A 63-year-old who opened her first Roth IRA three years ago can be taxed on the earnings she withdraws today, despite being well past retirement age. A 45-year-old who funded his Roth fifteen years ago can pull every dollar he contributed tomorrow, tax-free and penalty-free. The difference is not age or income. It is the five-year rules, plural, and almost everything confusing about Roth IRAs traces back to the fact that there are two separate clocks that do two different jobs.
Untangling them matters because the stakes are real: income tax on earnings under one rule, a 10 percent penalty on converted money under the other. Here is each clock, when it starts, and the ordering rules that quietly protect most savers.
First, the good news: contributions are always yours
Before either clock matters, know the baseline. Money you contributed directly to a Roth IRA can be withdrawn at any time, at any age, with no tax and no penalty, because you already paid tax on it going in. The five-year rules never apply to getting your own contributions back. They govern two other things: when earnings come out tax-free, and when converted money comes out penalty-free. The IRS lays out the framework on its Roth IRAs page and in Publication 590-B.

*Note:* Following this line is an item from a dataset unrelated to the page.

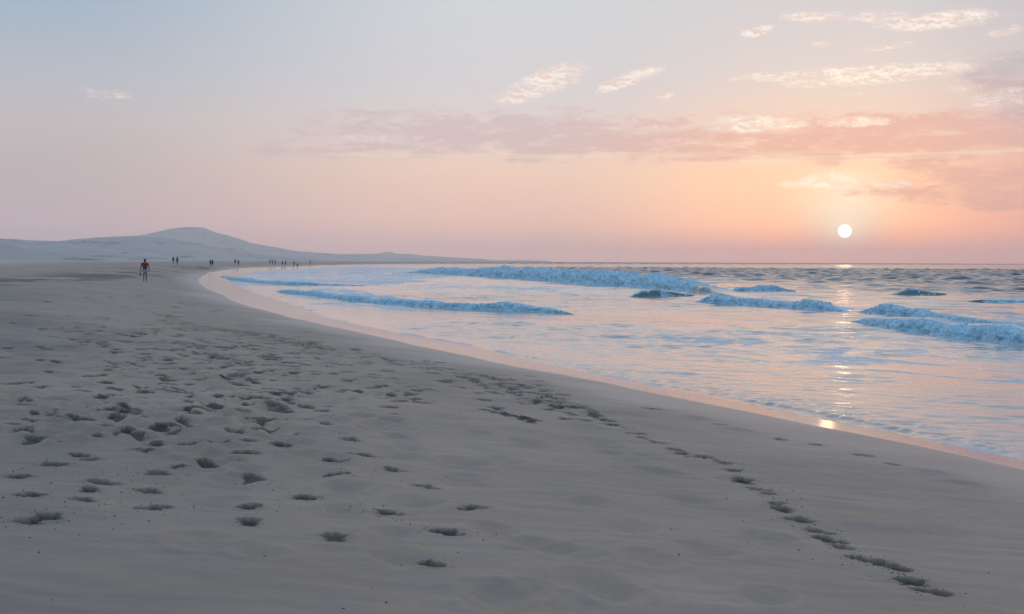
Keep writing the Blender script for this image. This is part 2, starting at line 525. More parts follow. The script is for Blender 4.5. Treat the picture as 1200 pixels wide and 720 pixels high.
SZ += near * dry * .006 * vn(SX * 1.6 + .5 * SY, SY * 6.5 + .9 * vn(SX * .8, SY * .8, 5), 21) * sstep(40, 12, RR)
SZ += sstep(60, 300, RR) * sstep(10, 60, SS) * .22 * fbm(SX * .02, SY * .02, 9, 3)
DAMP_SHADE = np.zeros_like(SZ)
SZ0 = SZ.copy()


def stamp(x, y, head, la, lb, depth, crisp, damp_shade=0.0, seed=0):
    """press one footprint into the sand"""
    r0, a0 = math.hypot(x, y), math.degrees(math.atan2(x, y))
    ext = max(la, lb) * 2.3
    i0, i1 = np.searchsorted(r_s, [r0 - ext, r0 + ext])
    da = math.degrees(ext / max(r0, 1))
    j0, j1 = np.searchsorted(az_s, [a0 - da, a0 + da])
    if i1 - i0 < 2 or j1 - j0 < 2: return
    sl_ = (slice(i0, i1), slice(j0, j1))
    ux, uy = SX[sl_] - x, SY[sl_] - y
    c, s = math.cos(head), math.sin(head)
    a, b = ux * s + uy * c, ux * c - uy * s
    wob = 1 + .11 * vn(ux * 13 + seed * 3.7, uy * 13 - seed, seed % 97) + .04 * vn(ux * 37, uy * 37 + seed, seed % 89)
    if crisp:
        q1 = np.hypot((a - la * .42) / (la * .62), b / lb) * wob
        q2 = np.hypot((a + la * .48) / (la * .50), b / (lb * .78)) * wob
        q = np.minimum(q1, q2)
        bowl = -depth * (1 - sstep(.78, 1.03, q)) * (1 + .30 * np.clip(a / la, -1, 1))
        rim = .16 * depth * np.exp(-((q - 1.28) / .22) ** 2) * np.clip(.6 + vn(ux * 22 + seed, uy * 22, seed % 71), 0, 1.6)
        grit = .006 * np.clip(vn(ux * 60 + seed, uy * 60, seed % 53), 0, 1) * np.exp(-((q - 1.4) / .6) ** 2)
        SZ[sl_] += bowl + rim + grit
        if damp_shade:  # fills the print with dark colour, painting its shade along with exposed moist sand
            DAMP_SHADE[sl_] = np.maximum(DAMP_SHADE[sl_], damp_shade * np.maximum(1 - sstep(.86, 1.06, q), .55 * (vn(ux * 30 + seed, uy * 30, seed % 61) > .25) * np.exp(-(np.maximum(q - .9, 0) / .5) ** 2)))
    else:
        q = np.hypot(a / la, b / lb) * (1 + .5 * (wob - 1))
        SZ[sl_] += -depth * np.exp(-q ** 2 * 1.3) + .22 * depth * np.exp(-((q - 1.7) / .4) ** 2)


crisp_px = [(25, 507), (80, 522), (62, 548), (20, 560), (55, 614), (174, 577), (180, 597), (165, 530), (155, 510), (210, 501), (210, 549), (185, 559),
            (245, 547), (277, 507), (290, 522), (297, 564), (290, 596), (292, 615), (357, 585), (410, 518), (425, 535), (460, 552), (382, 501),
            (454, 602), (500, 574), (392, 638), (525, 628), (500, 662), (552, 598), (120, 566), (95, 591), (105, 577), (92, 535), (106, 542), (35, 621), (37, 585),
            (705, 492), (732, 503), (752, 513), (790, 526), (814, 538), (835, 540), (860, 553), (872, 567), (902, 582), (917, 599), (957, 620), (985, 642), (1047, 670), (1067, 686), (1092, 701),
            (765, 479), (845, 498), (914, 515), (955, 523), (1012, 534), (1045, 545)]
# middle distance, read off the photograph
mid = [(435, 135), (490, 163), (435, 175), (470, 225), (555, 255), (795, 343), (850, 320), (790, 290), (855, 370), (830, 398), (865, 427), (830, 457), (975, 372), (735, 207), (690, 180), (760, 250), (830, 256),
       (590, 118), (690, 132), (745, 138), (800, 160), (850, 190), (1000, 168), (1060, 182), (1120, 212), (980, 222), (1030, 242), (1060, 243), (1100, 270), (1160, 295), (520, 437), (230, 318), (325, 297), (390, 310), (125, 278),
       (105, 242), (60, 165), (20, 310), (290, 405), (235, 420), (320, 455), (260, 465), (400, 383), (440, 400), (330, 345), (420, 345), (340, 200), (260, 165), (155, 193), (340, 250), (280, 112), (20, 120), (30, 97), (320, 85), (370, 90), (190, 35),
       (60, 250), (90, 270), (210, 225), (180, 215), (300, 265), (280, 160), (380, 385), (370, 340)]
crisp_px += [(250 + a / 4, 380 + b / 4) for a, b in mid]
mid2 = [(20, 210), (60, 182), (115, 212), (40, 240), (100, 272), (160, 295), (205, 232), (270, 247), (240, 275), (320, 240), (345, 268), (395, 285), (330, 325), (380, 315), (245, 325), (270, 355), (330, 395), (430, 330), (450, 350), (515, 290), (470, 305), (525, 325), (500, 375), (580, 345),
        (600, 385), (620, 330), (650, 365), (665, 390), (575, 405), (520, 360), (690, 425), (650, 445), (745, 455), (780, 425), (830, 455), (1060, 395), (570, 360), (640, 345), (610, 400), (560, 310), (590, 330)]
crisp_px += [(500 + a / 4, 380 + b / 4) for a, b in mid2]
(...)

Clock one: the earnings clock
For the growth in your account to come out completely tax-free, the withdrawal must be a qualified distribution, and that requires two things at once: five tax years must have passed since your first contribution to any Roth IRA, and you must meet a trigger, most commonly reaching age 59 and a half, though death, disability, and the first-home exception (up to $10,000) also count. The details are in IRS Publication 590-B, Distributions from Individual Retirement Arrangements.
Three features make this clock friendlier than it sounds. It starts on January 1 of the tax year of your first contribution, so a contribution made in early 2026 that you designate for the 2025 tax year starts the clock at January 1, 2025. There is only one clock per person, covering all your Roth IRAs; opening a new account never restarts it. And it never resets. That is why the standard advice is to get a Roth open with even a small contribution as early as possible: the five years can run quietly in the background decades before you need them.
It also explains the 63-year-old in the opening example. Past 59 and a half but short of five years, her withdrawals are not qualified, so the earnings portion is taxable, though no penalty applies at her age.
Clock two: the conversion clock
The second rule exists to close a loophole. Money in a traditional IRA withdrawn before 59 and a half normally owes a 10 percent early-withdrawal penalty on top of tax. Without a special rule, you could convert to a Roth, pay only the tax, and pull the cash out the next day penalty-free. So Congress attached a waiting period: each conversion carries its own five-year clock, and withdrawing converted dollars before that conversion’s clock runs, while you are under 59 and a half, triggers the 10 percent additional tax described in IRS Topic 557 on early distributions from IRAs.
Unlike the earnings clock, this one is per conversion: convert in 2024, 2025, and 2026 and you have three clocks expiring in sequence. Each starts January 1 of its conversion year. And the whole rule evaporates at age 59 and a half, when early-withdrawal penalties stop applying. This clock is the machinery behind the “Roth conversion ladder” used by early retirees, who convert a slice of pre-tax savings each year and wait out each five-year period before spending it.
The ordering rules do you a favor
When you withdraw from a Roth IRA, you do not get to pick which dollars come out, but the mandatory order works in your favor. The IRS treats every withdrawal as coming first from your direct contributions, then from converted amounts oldest-first, and only last from earnings.
That sequencing is why most people who tap a Roth early owe nothing: the withdrawal is deemed to come from contributions, which are always tax-free and penalty-free, until those are exhausted. Only after you have pulled out every contributed and converted dollar do earnings, the money with real tax exposure, begin to come out. Your IRA custodian reports withdrawals on Form 1099-R, and you reconcile the tax treatment on Form 8606 with your return.
Where people actually get tripped up
A few recurring traps are worth naming. Inherited Roth IRAs keep the original owner’s earnings clock, so a beneficiary may need to let the five years finish before earnings are tax-free, even though death itself waives penalties. Roth 401(k) money runs on its own separate five-year track, and rolling it into a Roth IRA does not carry the workplace clock with it; the Roth IRA’s own start date governs, which is one more argument for opening a Roth IRA early even if you save mainly at work. And record-keeping is on you: custodians do not track your contribution basis across decades and rollovers, so keep your Form 5498s and old tax records.
If you remember nothing else, remember the shape of the system. One clock, starting with your first Roth dollar, decides when growth is tax-free. A separate clock on each conversion decides when converted money is penalty-free before 59 and a half. Contributions are never locked up. Start the first clock young, respect the second when you convert, and the five-year rules become what they were meant to be: background machinery, not a trap.